Le changement climatique provoquant une fréquence accrue des périodes de sécheresse et des épisodes pluviométriques intenses, Récup’Eau invite les habitant·es à faire des réserves d’eau de pluie à utiliser quand elle se fait plus rare, conjuguant ainsi des avantages écologiques et économiques.
Trois aides au changement de comportement sont proposées aux propriétaires et locataires de logements situés sur le territoire de la CUD, ainsi qu’aux jardins partagés :
- une aide à l’acquisition s’échelonnant entre 25 euros pour un récupérateur d’eau de pluie de 200 à 300 litres et 65 euros pour un volume supérieur à 600 litres, dans la limite de deux équipements par foyer ;
- une aide forfaitaire de 300 euros à la réalisation d’une étude d’opportunité et de faisabilité de récupération des eaux de pluie et de gestion de ces dernières sur la parcelle pour les logements construits avant mars 2017 ;
- une subvention maximale de 2500 euros correspondant à 80% du montant des travaux liés à l’infiltration et au stockage enterré des eaux de pluie.
Consommation d’eau en baisse
Depuis le début de l’opération Récup’Eau en 2022, 437 récupérateurs d’un volume de 200 à 300 litres ont été financés par la CUD, 328 pour une contenance de 301 à 600 litres et 84 de plus de 600 litres, soit un total de 1 050 récupérateurs installés en deux ans dans les communes de Dunkerque (35 %), Coudekerque Branche (18 %) et Téteghem Coudekerque Village (9,5 %), les 37,5 % restants étant répartis sur les autres communes de la CUD.
« Notre dispositif a été l’élément déclencheur d’achat pour 49% des acheteur·ses dont les motivations sont à la fois écologiques (préservation de la ressource en eau) à 97% et économiques à 92%, précise Rémi Paindavoine, chef du service prescriptions et accompagnement des usagers à la CUD. Nous allons continuer la communication pédagogique auprès des citoyen·nes, et des scolaires.
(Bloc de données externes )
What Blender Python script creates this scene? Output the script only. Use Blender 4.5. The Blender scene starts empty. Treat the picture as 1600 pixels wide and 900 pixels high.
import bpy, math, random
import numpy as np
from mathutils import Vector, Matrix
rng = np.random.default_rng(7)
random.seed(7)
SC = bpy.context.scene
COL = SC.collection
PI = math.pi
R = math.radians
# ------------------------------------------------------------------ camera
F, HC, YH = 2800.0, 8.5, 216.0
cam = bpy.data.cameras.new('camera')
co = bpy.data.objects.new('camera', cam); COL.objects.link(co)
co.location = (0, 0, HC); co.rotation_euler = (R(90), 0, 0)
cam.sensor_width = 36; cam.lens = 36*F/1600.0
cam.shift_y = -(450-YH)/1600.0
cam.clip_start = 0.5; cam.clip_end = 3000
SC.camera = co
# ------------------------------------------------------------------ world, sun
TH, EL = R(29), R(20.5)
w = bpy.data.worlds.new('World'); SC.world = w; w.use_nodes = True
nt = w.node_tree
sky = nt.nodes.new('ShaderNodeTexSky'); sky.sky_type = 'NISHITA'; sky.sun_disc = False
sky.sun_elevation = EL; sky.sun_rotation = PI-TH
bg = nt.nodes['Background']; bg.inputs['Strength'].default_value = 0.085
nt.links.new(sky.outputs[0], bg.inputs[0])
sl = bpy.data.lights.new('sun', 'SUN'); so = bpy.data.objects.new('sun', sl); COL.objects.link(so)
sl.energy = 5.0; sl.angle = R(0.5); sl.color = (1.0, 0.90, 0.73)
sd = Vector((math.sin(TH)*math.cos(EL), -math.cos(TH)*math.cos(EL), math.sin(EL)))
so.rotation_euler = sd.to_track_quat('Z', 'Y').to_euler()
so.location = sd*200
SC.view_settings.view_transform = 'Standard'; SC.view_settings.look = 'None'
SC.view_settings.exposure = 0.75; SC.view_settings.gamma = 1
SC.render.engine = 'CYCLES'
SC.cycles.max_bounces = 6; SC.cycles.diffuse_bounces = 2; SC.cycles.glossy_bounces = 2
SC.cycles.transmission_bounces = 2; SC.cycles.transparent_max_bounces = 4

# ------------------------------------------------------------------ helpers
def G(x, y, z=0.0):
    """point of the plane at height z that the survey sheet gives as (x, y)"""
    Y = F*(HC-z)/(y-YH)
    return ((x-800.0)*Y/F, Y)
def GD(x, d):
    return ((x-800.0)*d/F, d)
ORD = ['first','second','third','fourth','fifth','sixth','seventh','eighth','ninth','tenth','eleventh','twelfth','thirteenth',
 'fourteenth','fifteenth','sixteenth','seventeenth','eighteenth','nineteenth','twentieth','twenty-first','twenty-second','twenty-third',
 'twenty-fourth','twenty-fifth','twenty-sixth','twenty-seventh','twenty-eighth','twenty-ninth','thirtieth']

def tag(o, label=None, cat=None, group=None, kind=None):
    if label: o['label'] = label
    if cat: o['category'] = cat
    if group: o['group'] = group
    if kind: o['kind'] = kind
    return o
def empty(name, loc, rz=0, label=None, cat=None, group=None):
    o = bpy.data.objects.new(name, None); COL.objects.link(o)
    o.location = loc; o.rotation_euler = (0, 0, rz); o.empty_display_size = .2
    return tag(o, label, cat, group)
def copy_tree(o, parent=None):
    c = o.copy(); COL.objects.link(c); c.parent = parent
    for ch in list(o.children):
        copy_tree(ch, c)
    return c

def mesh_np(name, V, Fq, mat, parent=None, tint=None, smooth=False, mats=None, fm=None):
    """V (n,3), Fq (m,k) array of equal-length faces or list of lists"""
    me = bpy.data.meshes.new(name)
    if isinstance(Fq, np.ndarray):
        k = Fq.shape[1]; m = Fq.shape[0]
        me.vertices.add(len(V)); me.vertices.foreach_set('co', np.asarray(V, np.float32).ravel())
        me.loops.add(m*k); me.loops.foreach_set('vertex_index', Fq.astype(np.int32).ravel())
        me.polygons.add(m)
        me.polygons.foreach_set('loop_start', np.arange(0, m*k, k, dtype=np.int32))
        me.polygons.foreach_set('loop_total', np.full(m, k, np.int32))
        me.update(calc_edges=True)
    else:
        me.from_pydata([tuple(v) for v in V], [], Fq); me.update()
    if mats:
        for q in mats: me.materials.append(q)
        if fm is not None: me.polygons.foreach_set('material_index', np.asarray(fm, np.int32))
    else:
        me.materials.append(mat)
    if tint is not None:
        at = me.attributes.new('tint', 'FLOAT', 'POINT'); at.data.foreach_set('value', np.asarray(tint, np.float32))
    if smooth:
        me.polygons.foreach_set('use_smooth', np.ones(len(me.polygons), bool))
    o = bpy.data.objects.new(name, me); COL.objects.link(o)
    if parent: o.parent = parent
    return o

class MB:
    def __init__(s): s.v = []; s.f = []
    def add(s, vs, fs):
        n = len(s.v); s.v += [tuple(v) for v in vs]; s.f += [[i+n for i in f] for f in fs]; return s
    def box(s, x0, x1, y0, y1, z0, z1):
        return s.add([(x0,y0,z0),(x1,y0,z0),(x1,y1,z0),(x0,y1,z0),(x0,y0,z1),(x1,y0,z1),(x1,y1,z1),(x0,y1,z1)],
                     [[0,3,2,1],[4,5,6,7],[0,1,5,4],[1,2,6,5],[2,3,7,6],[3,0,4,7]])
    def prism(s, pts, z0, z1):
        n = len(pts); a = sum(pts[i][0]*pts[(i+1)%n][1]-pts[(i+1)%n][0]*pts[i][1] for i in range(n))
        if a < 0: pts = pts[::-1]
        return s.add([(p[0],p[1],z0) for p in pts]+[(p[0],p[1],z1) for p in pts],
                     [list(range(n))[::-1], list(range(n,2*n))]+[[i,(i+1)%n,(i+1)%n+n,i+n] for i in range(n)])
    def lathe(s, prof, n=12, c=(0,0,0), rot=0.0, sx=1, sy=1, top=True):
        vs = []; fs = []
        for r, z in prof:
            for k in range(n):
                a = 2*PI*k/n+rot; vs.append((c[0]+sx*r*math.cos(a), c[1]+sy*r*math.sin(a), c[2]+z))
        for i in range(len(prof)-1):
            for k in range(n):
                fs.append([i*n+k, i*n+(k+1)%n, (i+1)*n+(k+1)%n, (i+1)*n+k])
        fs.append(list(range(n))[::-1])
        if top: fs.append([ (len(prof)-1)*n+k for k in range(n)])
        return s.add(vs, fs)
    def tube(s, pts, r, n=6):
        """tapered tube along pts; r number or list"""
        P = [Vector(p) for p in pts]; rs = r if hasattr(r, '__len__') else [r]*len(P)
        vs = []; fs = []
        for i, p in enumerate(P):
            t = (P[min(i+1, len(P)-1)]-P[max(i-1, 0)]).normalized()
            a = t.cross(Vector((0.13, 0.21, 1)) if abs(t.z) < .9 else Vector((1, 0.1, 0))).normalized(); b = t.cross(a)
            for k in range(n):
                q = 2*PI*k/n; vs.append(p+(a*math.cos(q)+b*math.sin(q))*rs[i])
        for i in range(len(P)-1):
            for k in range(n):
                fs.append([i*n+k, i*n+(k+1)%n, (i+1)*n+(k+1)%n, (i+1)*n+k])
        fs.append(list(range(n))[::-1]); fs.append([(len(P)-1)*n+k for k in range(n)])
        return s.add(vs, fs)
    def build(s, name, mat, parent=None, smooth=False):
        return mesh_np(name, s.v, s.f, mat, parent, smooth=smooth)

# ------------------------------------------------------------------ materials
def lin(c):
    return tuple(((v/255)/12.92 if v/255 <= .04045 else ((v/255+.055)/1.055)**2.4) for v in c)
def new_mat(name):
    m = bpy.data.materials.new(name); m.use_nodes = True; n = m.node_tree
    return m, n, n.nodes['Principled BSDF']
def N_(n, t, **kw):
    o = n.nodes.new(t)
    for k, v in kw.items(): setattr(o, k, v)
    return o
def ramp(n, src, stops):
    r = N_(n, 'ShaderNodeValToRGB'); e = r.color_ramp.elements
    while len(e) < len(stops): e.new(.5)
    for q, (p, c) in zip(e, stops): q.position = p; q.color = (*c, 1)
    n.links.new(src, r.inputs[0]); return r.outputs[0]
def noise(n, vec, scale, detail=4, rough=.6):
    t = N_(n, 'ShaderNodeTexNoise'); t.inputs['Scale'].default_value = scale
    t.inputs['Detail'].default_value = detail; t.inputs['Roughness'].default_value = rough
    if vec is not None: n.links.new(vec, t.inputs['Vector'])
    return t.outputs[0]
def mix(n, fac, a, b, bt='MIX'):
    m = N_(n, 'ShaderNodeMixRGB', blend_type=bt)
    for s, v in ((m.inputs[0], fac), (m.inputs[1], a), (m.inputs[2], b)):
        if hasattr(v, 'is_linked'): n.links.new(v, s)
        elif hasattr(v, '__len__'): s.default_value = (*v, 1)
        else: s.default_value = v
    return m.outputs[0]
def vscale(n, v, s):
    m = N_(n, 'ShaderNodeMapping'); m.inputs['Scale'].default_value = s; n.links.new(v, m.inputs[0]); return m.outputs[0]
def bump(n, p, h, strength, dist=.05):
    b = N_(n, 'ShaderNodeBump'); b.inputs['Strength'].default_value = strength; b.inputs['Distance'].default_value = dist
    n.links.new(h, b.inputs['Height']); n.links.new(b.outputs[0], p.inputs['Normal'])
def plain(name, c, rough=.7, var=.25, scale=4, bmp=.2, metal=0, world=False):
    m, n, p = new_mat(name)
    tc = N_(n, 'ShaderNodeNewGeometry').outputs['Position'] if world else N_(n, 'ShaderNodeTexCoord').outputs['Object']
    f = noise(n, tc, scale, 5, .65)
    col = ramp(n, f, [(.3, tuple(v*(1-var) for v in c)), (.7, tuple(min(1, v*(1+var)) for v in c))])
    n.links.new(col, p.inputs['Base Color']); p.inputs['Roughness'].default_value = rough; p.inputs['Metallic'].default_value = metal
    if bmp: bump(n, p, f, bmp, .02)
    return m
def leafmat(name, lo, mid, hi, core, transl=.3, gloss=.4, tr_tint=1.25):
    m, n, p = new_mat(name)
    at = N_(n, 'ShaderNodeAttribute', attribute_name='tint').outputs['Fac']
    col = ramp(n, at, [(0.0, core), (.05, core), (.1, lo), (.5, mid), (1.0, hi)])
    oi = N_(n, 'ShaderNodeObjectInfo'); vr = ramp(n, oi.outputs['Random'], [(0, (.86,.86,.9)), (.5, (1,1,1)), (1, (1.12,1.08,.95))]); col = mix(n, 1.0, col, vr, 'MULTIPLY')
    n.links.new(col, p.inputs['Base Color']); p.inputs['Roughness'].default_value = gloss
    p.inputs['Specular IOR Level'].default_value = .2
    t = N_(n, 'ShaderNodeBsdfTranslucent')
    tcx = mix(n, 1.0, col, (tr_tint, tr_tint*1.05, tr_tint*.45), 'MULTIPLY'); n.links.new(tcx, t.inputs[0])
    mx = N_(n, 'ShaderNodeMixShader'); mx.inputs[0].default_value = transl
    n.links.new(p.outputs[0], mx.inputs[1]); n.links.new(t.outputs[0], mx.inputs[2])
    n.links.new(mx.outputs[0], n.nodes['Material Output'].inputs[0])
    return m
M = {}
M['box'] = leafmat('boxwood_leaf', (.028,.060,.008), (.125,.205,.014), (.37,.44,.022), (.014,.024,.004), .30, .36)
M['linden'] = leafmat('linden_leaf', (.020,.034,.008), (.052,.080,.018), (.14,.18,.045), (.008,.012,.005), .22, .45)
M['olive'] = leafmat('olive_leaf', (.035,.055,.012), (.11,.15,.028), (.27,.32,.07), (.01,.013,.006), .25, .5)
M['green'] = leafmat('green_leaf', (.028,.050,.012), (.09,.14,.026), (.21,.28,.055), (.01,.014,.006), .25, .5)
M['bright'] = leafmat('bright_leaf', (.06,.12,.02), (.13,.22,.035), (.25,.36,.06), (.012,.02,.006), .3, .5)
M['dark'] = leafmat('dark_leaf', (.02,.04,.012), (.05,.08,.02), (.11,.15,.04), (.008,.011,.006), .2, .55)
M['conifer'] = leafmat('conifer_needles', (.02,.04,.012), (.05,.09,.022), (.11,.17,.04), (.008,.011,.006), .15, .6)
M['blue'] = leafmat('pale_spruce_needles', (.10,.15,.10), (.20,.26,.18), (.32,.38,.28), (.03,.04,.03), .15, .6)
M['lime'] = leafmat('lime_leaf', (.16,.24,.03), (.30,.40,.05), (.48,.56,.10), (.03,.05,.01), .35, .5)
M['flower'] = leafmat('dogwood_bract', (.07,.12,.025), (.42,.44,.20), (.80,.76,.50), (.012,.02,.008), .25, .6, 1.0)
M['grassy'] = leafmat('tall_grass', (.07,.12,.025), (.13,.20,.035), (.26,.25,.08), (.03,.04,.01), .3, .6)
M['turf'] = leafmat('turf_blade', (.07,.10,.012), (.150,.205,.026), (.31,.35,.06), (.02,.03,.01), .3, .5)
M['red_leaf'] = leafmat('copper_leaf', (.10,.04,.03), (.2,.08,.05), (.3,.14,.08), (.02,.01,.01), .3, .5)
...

Nous ciblons également les collectivités publiques en leur proposant nos services d’ingénierie afin de les accompagner dans la réduction de leurs consommations d’eau potable, voire dans la substitution par des eaux non-conventionnelles. »
Alors que la consommation moyenne sur le bassin Artois-Picardie est de 85 m³ par an pour une famille de deux adultes et deux enfants et que la référence nationale INSEE est de 120 m³, le dispositif de tarification solidaire de la CUD a permis de diminuer la consommation annuelle d’eau potable par foyer la faisant passer en 10 ans de 82 m³ à 70 m³. 80 % des personnes ont ainsi pu faire des économies ou n’ont pas vu leur facture augmenter, alors que les 20 % plus gros consommateurs ont dû contribuer plus fortement au coût de l’eau.
En quoi cette initiative est bonne pour l’adaptation aux changements climatiques ?
Avec le changement climatique, l’eau en quantité et de bonne qualité se fera de plus en plus rare. Privilégier des usages sobres et le partage de la ressource, anticiper les besoins futurs, améliorer la gestion des eaux pluviales et la protection des milieux naturels comme les sols, sensibiliser l’ensemble des acteur·ices (professionnel·les et collectivités) et les habitant·es sont autant de pistes d’adaptation. Avec sa stratégie globale sur l’eau, la Communauté urbaine de Dunkerque montre une voie efficace vers plus de sobriété tout en veillant à ne pas renforcer les inégalités.